RFI : Pouria Amirshahi, vous rentrez du Maroc avec Martine Aubry qui a été reçue par le roi Mohammed VI. Est-ce que vous soutenez, comme la droite, le plan marocain pour une autonomie du Sahara à l’intérieur du royaume ?

P. A. : Nous avons dit que la proposition marocaine d’autonomie était une solution sérieuse, en tout cas elle était crédible parce que à un moment où le discours du roi avait engagé une réforme constitutionnelle vers la régionalisation, ça s’inscrit dans une cohérence de régionalisation propre au Maroc. Et c’est une proposition, une hypothèse qui peut contribuer à lever un des grands problèmes de la région qui est l’ouverture de la frontière entre l’Algérie et le Maroc. Pourquoi c’est essentiel ? Parce que les rapports de coopération entre l’Europe et l’Afrique n’ont de sens à terme que si les pays du Maghreb réussissent ce grand pari de l’intégration régionale.

RFI : Cinquante ans après l’indépendance de l’Algérie, la France doit-elle présenter des excuses pour sa politique coloniale ?

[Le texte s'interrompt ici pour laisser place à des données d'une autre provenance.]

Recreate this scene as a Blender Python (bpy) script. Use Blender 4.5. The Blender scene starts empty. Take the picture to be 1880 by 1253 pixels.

P. A. : Bien sûr que ce qui a été fait au moment de la colonisation est indigné de ce qu’est le rêve révolutionnaire français. Nous sommes aujourd’hui dans un cinquantenaire qui doit tout reconnaître et en particulier les crimes commis par la France au nom de la colonisation.

RFI : Est-ce que ça n’a pas déjà été fait par un ambassadeur de France à Alger ?

P. A. : Exactement et c’est ce que j’allais vous dire. Et donc ce travail d’historien est aujourd’hui en train de se faire dans le bon sens parce que les Français voient ce qui s’est fait en leur nom. Maintenant la question des relations entre l’Algérie et la France est une question qui n’avancera pas si elle reste prisonnière des appréciations qu’on porte sur le passé. Il faut reconstruire avec un peuple voisin avec lequel nous avons énormément en commun. Vous avez vu récemment ces débats stupides, mais graves en même temps, sur le halal. Si on veut engager d’autres rapports, il faut aussi chez nous, en France, commencer par s’appliquer des principes de respect, de vivre ensemble. Et puis nous avons aussi la mobilité entre les hommes et les femmes. Je vous rappelle qu’il y a eu quand même cette circulaire Guéant en particulier qui a été le symbole, à mon avis de cette vision fermée, étanche, dans les rapports entre les pays. Une aberration totale si on veut demain pouvoir promouvoir les relations économiques, culturelles, entre nos pays, ça veut dire qu’il faut permettre des visas de circulation pour les chefs d’entreprise, les étudiants, les scientifiques, les artistes, les chercheurs. Et nous pouvons engager, pourquoi pas, à terme, un Erasmus francophone, pourquoi pas une sorte de passeport culturel et économique de la francophonie, tout simplement parce qu’on a longtemps privilégié une diplomatie opaque, cynique, et que c’est à celle-ci qu’il faut mettre fin.